Summary: Many people thought mountaintop mining
would change with the new
administration in the White House. Lester takes
a look at why it hasn't.
And... an eco-friendly final
resting place. Todd Melby met
one woman who has laid some pretty
specific plans out in her will... involving
worms. Living green and... dying green?
More…
Full steamshovel ahead for mountaintop removal.
This is The Environment Report. I’m Lester Graham.
The Obama administration has approved handing out as many as 42 new permits to mining companies for mountaintop removal coal mining in the Appalachians. Environmentalists are –uh—not happy. They say this is the most environmentally destructive kind of coal mining there is. It blows off the tops of mountains, fills in valleys, pollutes creeks and water supplies.
A lot of people expected the Environmental Protection Agency under the Obama administration to block new mountaintop removal mining. But the EPA has to follow the permitting process in place. If the Obama adminstration doesn’t want mountaintop removal it’ll have to change the rules EPA follows.
Oliver Bernstein is with the environmental group the Sierra Club.
:20 “The EPA is working as hard as they can, but they are operating under a fundamentally flawed legal framework around mountaintop removal and so the Obama administration will need to take the bold steps to enact the rulemakings that will help to end this process completely.”
Environmentalists are calling for the White House Council on Environmental Quality to step in and do whatever is necessary to stop the mountaintop removal coal mining.
(((STING)))
This is The Environment Report.
Memorial Day is coming up. Many people still visit the graves of family and friends… maybe bring flowers.
When a loved one dies, grieving prevents most of us from thinking about the environmental consequences of conventional funerals and burial. But some people are beginning to weigh the environmental costs of caskets, burial vaults and grave markers. Todd Melby reports on the green death movement.
STORY:
Amy Weik is a big-time environmentalist. She bikes to work, doesn’t eat meat, recycles and she composts.
AMY WEIK: This is my worm bin. It’s a rectangular cube, which I keep my worms in that eat my scrap vegetables. Mmm, look at that.
The environment is such a big part of Weik’s life, she’s not only interested in living green.
She wants to die green.
AMY WEIK: We’re Americans. We are wasteful and we consume.

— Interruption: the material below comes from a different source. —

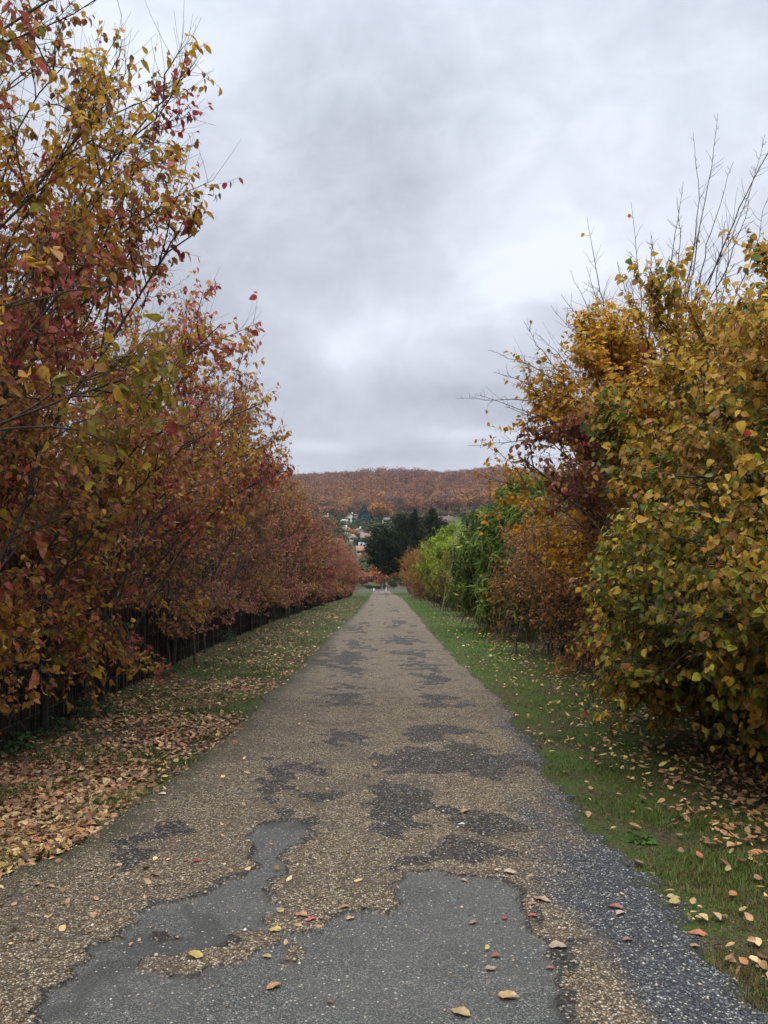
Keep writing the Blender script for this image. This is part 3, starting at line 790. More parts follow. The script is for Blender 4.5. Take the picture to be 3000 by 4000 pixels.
def left_pts(r, n):
    y = 2.0 + 118 * r.random(n) ** 2.0
    x = FX(y) - 0.25 - 2.2 * r.random(n) ** 0.8
    return np.column_stack([x, y, 2.3 * r.random(n) ** 1.2])


def right_pts(r, n):
    y = 2.5 + 110 * r.random(n) ** 2.0
    x = np.interp(y, [0, 5, 9, 14, 30, 120], [4.1, 3.7, 4.0, 4.1, 4.6, 4.8]) + 2.2 * r.random(n) ** 0.9
    return np.column_stack([x, y, 2.1 * r.random(n) ** 1.3])


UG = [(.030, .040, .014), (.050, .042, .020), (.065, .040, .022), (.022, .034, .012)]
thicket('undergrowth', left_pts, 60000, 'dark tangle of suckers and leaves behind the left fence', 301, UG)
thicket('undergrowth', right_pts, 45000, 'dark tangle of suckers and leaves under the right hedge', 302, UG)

# ------------------------------------------------------------------ the stick fence on the left
def fence():
    r = np.random.default_rng(41)
    L0, L1 = 2.2, 118.0
    o = empty('stick_fence', (FX(L0), L0, hz(FX(L0), L0)), 'long dark brown stick fence with wooden posts running under the left hedge', 'fence')
    loc = np.array(o.location)
    ysk = [L0]
    while ysk[-1] < L1: ysk.append(ysk[-1] + r.uniform(0.030, 0.052) * (1 if ysk[-1] < 30 else 1.8))
    y = np.array(ysk); x = FX(y) + r.normal(0, .012, len(y)); n = len(y)
    g = hz(x, y); h = 1.32 + r.normal(0, .04, n) + 0.05 * np.sin(y * .9)
    A = np.column_stack([x, y, g - .05]); E = np.column_stack([x + r.normal(0, .02, n), y + r.normal(0, .025, n), g + h])
    S = bez(A, (A + E) / 2 + r.normal(0, .008, A.shape), E, 4)
    V, q = tubes(S, np.ones((n, 4)) * r.uniform(.005, .011, (n, 1)), 5)
    acc = Acc(); acc.add(V, q)
    acc.build('sticks', M_STICK, o, False, loc)
    yy = np.arange(L0, L1, 0.5)
    for hh in (0.25, 0.75, 1.25):                     # the wires that bind the sticks
        Wp = np.column_stack([FX(yy) + 0.016, yy, hz(FX(yy), yy) + hh])[None]
        V, q = tubes(Wp, np.full((1, len(yy)), .0025), 4)
        a = Acc(); a.add(V, q); a.build('wire', principled('rusty wire', (.10, .06, .04), .7, .4), o, False, loc)
    first = None
    for i, py in enumerate(np.concatenate([np.arange(3.6, 40, 2.35), np.arange(40, 118, 4.7)])):
        px = float(FX(py)) + 0.055; gz = float(hz(px, py)); hh = 1.38
        if first is None:
            k_ = 7; Pz = np.array([[(0.004 * sin(j * 2.1), 0.003 * cos(j * 1.7), -0.2 + (hh + 0.2) * j / (k_ - 1)) for j in range(k_)]])
            V, q = tubes(Pz, np.array([[.042, .040, .039, .040, .037, .037, .031]]), 8)
            top = np.arange((k_ - 1) * 8, k_ * 8)
            a = Acc(); a.add(V, q)
            a.Fq.append(np.array([[top[0], top[1], top[2], top[3]], [top[0], top[3], top[4], top[7]], [top[4], top[5], top[6], top[7]]]))
            first = a.build('post', M_POST, o, False)
            p = first
        else:
            p = first.copy(); COL.objects.link(p); p.parent = o
        p.location = np.array([px, py, gz]) - loc
        p.rotation_euler = (r.normal(0, .02), r.normal(0, .02), r.uniform(0, 6))


fence()

# ------------------------------------------------------------------ grass and fallen leaves
def grass(name, x, y, seed, label, hgt, pal, wts):
    r = np.random.default_rng(seed); n = len(x)
    g = hz(x, y)
    P = np.column_stack([x, y, g - 0.005])
    s = np.maximum(1, y / 7) ** 0.7
    th = r.uniform(0, 2 * pi, n); lean = r.uniform(.05, .9, n)
    d = np.column_stack([np.cos(th) * lean, np.sin(th) * lean, np.ones(n)])
    H = (hgt * r.uniform(.4, 1.3, n) * s ** .6 * (1 + .55 * np.clip(wav(np.column_stack([x, y]), 5.0, seed + 3), -1, 1.6)))[:, None]; Wd = (0.0016 * r.uniform(.7, 1.5, n) * s)[:, None]
    b = np.column_stack([-np.sin(th), np.cos(th), np.zeros(n)])
    m = P + d * H * .5; tip = P + d * H * .85 + np.column_stack([np.cos(th), np.sin(th), -np.full(n, .3)]) * H * .3 * lean[:, None]
    V = np.stack([P - b * Wd, P + b * Wd, m + b * Wd * .8, m - b * Wd * .8, tip], 1).reshape(-1, 3)
    i = (np.arange(n) * 5)[:, None]
    C = tint(P, pal, wts, seed, 1.5, .6); C = C * (1 + (smooth(y, 6, 16) * (x > 0))[:, None] * [0.05, .8, 0.2]); C = np.repeat(C, 5, 0)
    o = mesh_obj(name, V, [np.array([[0, 1, 2, 3]]) + i, np.array([[3, 2, 4]]) + i], M_BLADE, color=C)
    return tag(o, label, 'grass', kind='stuff')


def spread(r, n, y0, y1, pw=1.0):
    """distances falling off so that each patch of picture gets about as many"""
    return 1 / (1 / y1 + (1 / y0 - 1 / y1) * r.random(n) ** pw)


r = np.random.default_rng(51)
n = 330000
y = spread(r, n, 2.3, 110)
f = r.random(n)
x = R_(y) - 0.06 + f * (np.interp(y, [0, 5, 12, 25, 120], [2.6, 2.6, 2.4, 2.4, 2.6])) 
nn = wav(np.column_stack([x, y]), 2.2, 5)
worn = smooth(-(x - R_(y)) + 0.26 * nn, -0.5, 0.0)
ok = (r.random(n) > 0.55 * worn + 0.15) & (r.random(n) > 0.8 * smooth(x, 2.9, 3.9))
GP = [(.065, .12, .018), (.045, .088, .015), (.11, .155, .025), (.19, .17, .035), (.17, .11, .04)]
grass('grass', x[ok], y[ok], 52, 'short green grass on the right verge', 0.034, GP, [3.4, 4, 1.6, 1.8, 1.8])
n = 150000
y = spread(r, n, 3.2, 110)
x = L_(y) + 0.10 - r.random(n) * (np.abs(FX(y)) - np.abs(L_(y)) + 0.1)
nn = wav(np.column_stack([x, y]), 1.5, 6) + .5 * wav(np.column_stack([x, y]), 4.5, 7)
ok = r.random(n) < np.clip(0.16 + 0.45 * nn + 0.25 * smooth(x - FX(y), .2, 1.3), 0.03, 1)
grass('grass', x[ok], y[ok], 53, 'patchy grass showing between fallen leaves on the left verge', 0.05, GP, [3, 4, 1.5, 1, .8])


def litter(name, x, y, z, seed, label, L=0.058, pal=None, wts=None):
    r = np.random.default_rng(seed); n = len(x)
    s = np.maximum(1, y / 12) ** .45
    P = np.column_stack([x, y, z + r.uniform(.002, .018, n)])
    th = r.uniform(0, 2 * pi, n)
    a = unit(np.column_stack([np.cos(th), np.sin(th), r.normal(0, .22, n)]))
    nr = unit(np.column_stack([r.normal(0, .35, (n, 2)), np.ones(n)]))
    V, F_, kk = leaf_mesh(P, a, nr, L * s * np.clip(r.normal(.8, .33, n), .2, 1.5), L * .34 * s * np.clip(r.normal(.85, .3, n), .2, 1.4), 0, r.choice([.45, -.3, .2]), r.normal(0, .25, n))
    pal = pal or [(.48, .31, .15), (.56, .42, .19), (.36, .20, .10), (.22, .12, .06), (.42, .12, .07), (.50, .23, .09), (.54, .42, .11), (.12, .07, .045)]
    wts = wts or [2.6, 2, 4.2, 4.5, 1.8, 2.2, 1.2, 4.5]
    C = np.repeat(tint(P, pal, wts, seed, 1.2, .35, .4), kk, 0)
    return tag(mesh_obj(name, V, [F_], M_FALLEN, color=C), label, 'fallen leaves', kind='stuff')


n = 46000
y = spread(r, n, 3.0, 90, 0.9)
w_ = np.abs(FX(y)) - np.abs(L_(y))
f = r.random(n) ** 0.8
x = FX(y) + 0.02 + f * (w_ + 0.1)
nn = wav(np.column_stack([x, y]), 1.4, 8) + .4 * wav(np.column_stack([x, y]), 4, 9)
ok = r.random(n) < np.clip(0.66 - 0.38 * nn - 0.40 * smooth(f, .6, 1.05) - .15 * smooth(y, 25, 60) * smooth(f, 0.2, .5), 0.04, 1)
litter('fallen_leaves', x[ok], y[ok], hz(x[ok], y[ok]) + 0.008, 61, 'thick tan and red leaf litter between the fence and the lane')
n = 16000
y = spread(r, n, 2.6, 70, 0.85)
f = r.random(n)
x = R_(y) + 0.02 + f * 2.5
ok = r.random(n) < np.clip(0.12 + 0.95 * smooth(f, .1, .7) * (1 - .5 * smooth(y, 15, 40)) - 0.15 * wav(np.column_stack([x, y]), 1.7, 12), 0.02, 1)
litter('fallen_leaves', x[ok], y[ok], hz(x[ok], y[ok]) + 0.025, 62, 'golden and brown leaves scattered over the right verge grass',
       wts=[3, 3, 4, 3, .6, 2, 1.4, 3])
n = 650
y = spread(r, n, 3.2, 45, 0.75)
f = r.random(n)
x = L_(y) + f * (R_(y) - L_(y))
ok = (r.random(n) < 0.12 + 0.9 * smooth(-x, 0.1, 1.7)) & (y > 3.4)
litter('fallen_leaves', x[ok], y[ok], ROADZ(x[ok], y[ok]), 63, 'single pale leaves dotted along the gravel of the lane', wts=[5, 4, 3, 1.5, .8, 1, .5, 1.2], L=0.045)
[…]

We think that we are entitled to everything. So I’m entitled to using up this massive plot of land for the rest of eternity. That’s ridiculous thinking.
So 11 years ago — when she was only 23 — Weik wrote her own will and shared it with her mother.
AMY WEIK: I can read part of it.
AMY WEIK: Zero products or services from funeral homes are to be utilized.
Instead, Weik prefers her body to be chemically cremated. But that new, high-tech process isn’t widely available yet. Her second choice is to be composted with worms.
That second option leaves Weik’s mother — Linda Williams — confused.
LINDA WILLIAMS: The second was composed with worms? When I read it today, my first reaction was, oh my Gosh, she composts with worms in her kitchen. I hope she doesn’t expect me to put her in the box. (Laughs)
Weik sees lots of unnecessary waste in conventional burial practices. Caskets that are used for a short time and then go right into the ground. Most graveyards require the casket be placed inside a concrete burial vault. And cemeteries mow a lot and use fertilizer on the grass.
Green burial advocates prefer biodegradable caskets — or just a shroud — no burial vault, no grave markers and no landscaping.
Joe Sehee is head of the Green Burial Council.
JOE SEHEE: Most Americans do not know that you can have a funeral with a viewing without embalming. Most don’t know that burial vaults can be avoided.
The council has been slow to find graveyards willing to ban concrete burial vaults and minimize traditional landscaping.
That leaves Amy Weik wondering if she’s going to have rely on the worms in her compost bin to dispose of her body.